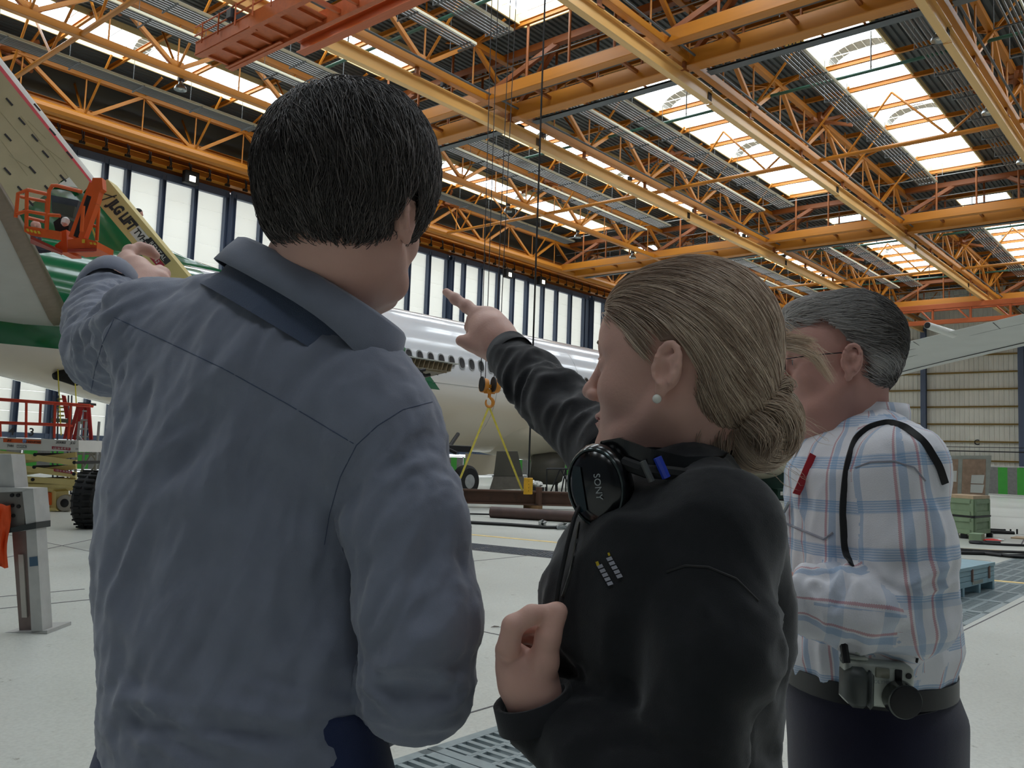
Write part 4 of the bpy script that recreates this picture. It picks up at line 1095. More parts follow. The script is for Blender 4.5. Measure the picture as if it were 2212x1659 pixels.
# ---- scissor lift
D1 = 17.4
sb = floor_at(100, 1106)
SL = empty('scissor_lift', sb, 'cream scissor lift with white deck and red rails at the left edge', 'lift')
def quad(nm, a, c, w_, mt, d=D1, t=.06, par=SL):
    p0, p1 = at(a[0], a[1], d), at(c[0], c[1], d); b = MB(); b.bar(p0, p1, w_, t, up=fw); return b.build(nm, mt, par)
for d_ in (D1, D1+1.1):
    for k, (ya, yb) in enumerate(((982, 1004), (1008, 1030), (1036, 1046))):
        quad('scissor_arm', (-25, ya-6), (165, yb-4), .115, m_jc, d_)
        quad('scissor_arm', (-25, yb), (165, ya), .10, m_jc, d_+.09)
for (px, py) in ((75, 982), (73, 1009), (70, 1036), (160, 999), (159, 1024)):
    p_ = at(px, py, D1-.05); b = MB(); b.cyl(p_, p_+fw*1.2, .035, 10); b.build('pivot_pin', m_dkmetal, SL)
slab_px('deck', [(-30, 943), (170, 951), (170, 976), (-30, 970)], D1, 1.3, m_white, SL)
slab_px('decal', [(7, 947), (88, 951), (88, 959), (7, 955)], D1-.008, .006, m_jo, SL)
b = MB(); p_ = at(53, 953, D1-.012); b.cyl(p_, p_-fw*.004, .04, 16); b.build('decal', mat('pale_blue_decal', (.55, .65, .85), .5), SL)
slab_px('decal', [(112, 964), (152, 967), (152, 973), (112, 970)], D1-.008, .006, mat('dark_red_decal', (.62, .12, .22), .5), SL)
slab_px('decal', [(36, 961), (57, 962), (57, 968), (36, 967)], D1-.008, .006, mat('grey_decal', (.42, .43, .43), .5), SL)
for txt, sz, px, py, mt_, sh in (('2030ES', .068, 131, 956, m_jk, .2), ('JLG', .068, 157, 957, m_jk, .2), ('TVH', .068, 22, 963.5, m_jk, 0), ('RENTAL', .05, 46.5, 964.7, m_white, 0), ('+32 56 43 42 21', .05, 132, 968.7, m_white, 0), ('1+', .05, 166, 970, m_jk, 0), ('JLG INDUSTRIES', .05, 70, 955, m_jk, 0), ('JLG', .05, 20, 951.5, m_jk, .2)):
    put_text(txt, sz, mt_, at(px, py, D1-.016), at(170, 975.6, D1)-at(-30, 969, D1), Vector((0, 0, 1)), SL, shear=sh, bold=.001)
slab_px('decal', [(27, 998), (51, 1002), (51, 1008), (27, 1004)], D1-.04, .006, mat('dark_red_decal', (.62, .12, .22), .5), SL)
slab_px('decal', [(116, 1012), (156, 1018), (156, 1024), (116, 1018)], D1-.04, .006, mat('dark_red_decal', (.62, .12, .22), .5), SL)
put_text('+32 51 70 70 60', .047, m_white, at(136, 1018, D1-.05), at(156, 1018, D1)-at(116, 1012, D1), Vector((0, 0, 1)), SL)
put_text('Rental', .05, m_white, at(39, 1003.3, D1-.05), at(51, 1002, D1)-at(27, 998, D1), Vector((0, 0, 1)), SL)
for pts, r in (([(-30, 860), (195, 876)], .028), ([(-30, 911), (150, 918)], .024)):
    pb('rail', pts, D1, r, m_jred, SL); pb('rail', [(x+6, y+2) for x, y in pts], D1+1.2, r, m_jred, SL)
for a, c in (((57, 864), (56, 946)), ((88, 868), (86, 914)), ((119, 870), (117, 946)), ((153, 873), (147, 948)), ((0, 912), (1, 944))):
    pb('post', [a, c], D1, .026, m_jred, SL)
slab_px('chassis', [(20, 1045), (165, 1047), (165, 1054), (20, 1053)], D1, 1.2, m_jc, SL)
slab_px('chassis', [(60, 1053), (113, 1054), (113, 1063), (60, 1062)], D1+.02, 1.1, m_jc, SL)
slab_px('battery_box', [(60, 1063), (108, 1064), (108, 1091), (60, 1091)], D1-.02, .6, m_jo, SL)
slab_px('leg_plate', [(108, 1054), (121, 1062), (121, 1100), (108, 1096)], D1+.05, .5, m_jc, SL)
slab_px('skirt', [(40, 1096), (116, 1097), (124, 1104), (40, 1106)], D1-.03, 1.0, m_jc, SL)
p_ = at(73, 1059, D1); 
for px in (143, 10):
    c_ = at(px, 1088, D1+.1); c_.z = .175
    b = MB(); b.lathe([(.1, -.07), (.16, -.07), (.172, -.05), (.172, .05), (.16, .07), (.1, .07)], c_, fw, 24); b.build('tyre', mat('grey_solid_tyre', (.62, .60, .56), .7), SL, smooth=True)
    b = MB(); b.lathe([(.02, -.09), (.07, -.085), (.1, -.06), (.1, .06)], c_, fw, 16); b.build('hub', m_dkmetal, SL, smooth=True)
    b = MB(); b.lathe([(.1, -.07), (.16, -.07), (.172, -.05), (.172, .05), (.16, .07), (.1, .07)], c_+fw*1.1, fw, 24); b.build('tyre', m_tyre, SL, smooth=True)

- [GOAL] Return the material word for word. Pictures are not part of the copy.

- [THE SOLUTION]
Write part 4 of the bpy script that recreates this picture. It picks up at line 1095. More parts follow. The script is for Blender 4.5. Measure the picture as if it were 2212x1659 pixels.
# ---- scissor lift
D1 = 17.4
sb = floor_at(100, 1106)
SL = empty('scissor_lift', sb, 'cream scissor lift with white deck and red rails at the left edge', 'lift')
def quad(nm, a, c, w_, mt, d=D1, t=.06, par=SL):
    p0, p1 = at(a[0], a[1], d), at(c[0], c[1], d); b = MB(); b.bar(p0, p1, w_, t, up=fw); return b.build(nm, mt, par)
for d_ in (D1, D1+1.1):
    for k, (ya, yb) in enumerate(((982, 1004), (1008, 1030), (1036, 1046))):
        quad('scissor_arm', (-25, ya-6), (165, yb-4), .115, m_jc, d_)
        quad('scissor_arm', (-25, yb), (165, ya), .10, m_jc, d_+.09)
for (px, py) in ((75, 982), (73, 1009), (70, 1036), (160, 999), (159, 1024)):
    p_ = at(px, py, D1-.05); b = MB(); b.cyl(p_, p_+fw*1.2, .035, 10); b.build('pivot_pin', m_dkmetal, SL)
slab_px('deck', [(-30, 943), (170, 951), (170, 976), (-30, 970)], D1, 1.3, m_white, SL)
slab_px('decal', [(7, 947), (88, 951), (88, 959), (7, 955)], D1-.008, .006, m_jo, SL)
b = MB(); p_ = at(53, 953, D1-.012); b.cyl(p_, p_-fw*.004, .04, 16); b.build('decal', mat('pale_blue_decal', (.55, .65, .85), .5), SL)
slab_px('decal', [(112, 964), (152, 967), (152, 973), (112, 970)], D1-.008, .006, mat('dark_red_decal', (.62, .12, .22), .5), SL)
slab_px('decal', [(36, 961), (57, 962), (57, 968), (36, 967)], D1-.008, .006, mat('grey_decal', (.42, .43, .43), .5), SL)
for txt, sz, px, py, mt_, sh in (('2030ES', .068, 131, 956, m_jk, .2), ('JLG', .068, 157, 957, m_jk, .2), ('TVH', .068, 22, 963.5, m_jk, 0), ('RENTAL', .05, 46.5, 964.7, m_white, 0), ('+32 56 43 42 21', .05, 132, 968.7, m_white, 0), ('1+', .05, 166, 970, m_jk, 0), ('JLG INDUSTRIES', .05, 70, 955, m_jk, 0), ('JLG', .05, 20, 951.5, m_jk, .2)):
    put_text(txt, sz, mt_, at(px, py, D1-.016), at(170, 975.6, D1)-at(-30, 969, D1), Vector((0, 0, 1)), SL, shear=sh, bold=.001)
slab_px('decal', [(27, 998), (51, 1002), (51, 1008), (27, 1004)], D1-.04, .006, mat('dark_red_decal', (.62, .12, .22), .5), SL)
slab_px('decal', [(116, 1012), (156, 1018), (156, 1024), (116, 1018)], D1-.04, .006, mat('dark_red_decal', (.62, .12, .22), .5), SL)
put_text('+32 51 70 70 60', .047, m_white, at(136, 1018, D1-.05), at(156, 1018, D1)-at(116, 1012, D1), Vector((0, 0, 1)), SL)
put_text('Rental', .05, m_white, at(39, 1003.3, D1-.05), at(51, 1002, D1)-at(27, 998, D1), Vector((0, 0, 1)), SL)
for pts, r in (([(-30, 860), (195, 876)], .028), ([(-30, 911), (150, 918)], .024)):
    pb('rail', pts, D1, r, m_jred, SL); pb('rail', [(x+6, y+2) for x, y in pts], D1+1.2, r, m_jred, SL)
for a, c in (((57, 864), (56, 946)), ((88, 868), (86, 914)), ((119, 870), (117, 946)), ((153, 873), (147, 948)), ((0, 912), (1, 944))):
    pb('post', [a, c], D1, .026, m_jred, SL)
slab_px('chassis', [(20, 1045), (165, 1047), (165, 1054), (20, 1053)], D1, 1.2, m_jc, SL)
slab_px('chassis', [(60, 1053), (113, 1054), (113, 1063), (60, 1062)], D1+.02, 1.1, m_jc, SL)
slab_px('battery_box', [(60, 1063), (108, 1064), (108, 1091), (60, 1091)], D1-.02, .6, m_jo, SL)
slab_px('leg_plate', [(108, 1054), (121, 1062), (121, 1100), (108, 1096)], D1+.05, .5, m_jc, SL)
slab_px('skirt', [(40, 1096), (116, 1097), (124, 1104), (40, 1106)], D1-.03, 1.0, m_jc, SL)
p_ = at(73, 1059, D1); 
for px in (143, 10):
    c_ = at(px, 1088, D1+.1); c_.z = .175
    b = MB(); b.lathe([(.1, -.07), (.16, -.07), (.172, -.05), (.172, .05), (.16, .07), (.1, .07)], c_, fw, 24); b.build('tyre', mat('grey_solid_tyre', (.62, .60, .56), .7), SL, smooth=True)
    b = MB(); b.lathe([(.02, -.09), (.07, -.085), (.1, -.06), (.1, .06)], c_, fw, 16); b.build('hub', m_dkmetal, SL, smooth=True)
    b = MB(); b.lathe([(.1, -.07), (.16, -.07), (.172, -.05), (.172, .05), (.16, .07), (.1, .07)], c_+fw*1.1, fw, 24); b.build('tyre', m_tyre, SL, smooth=True)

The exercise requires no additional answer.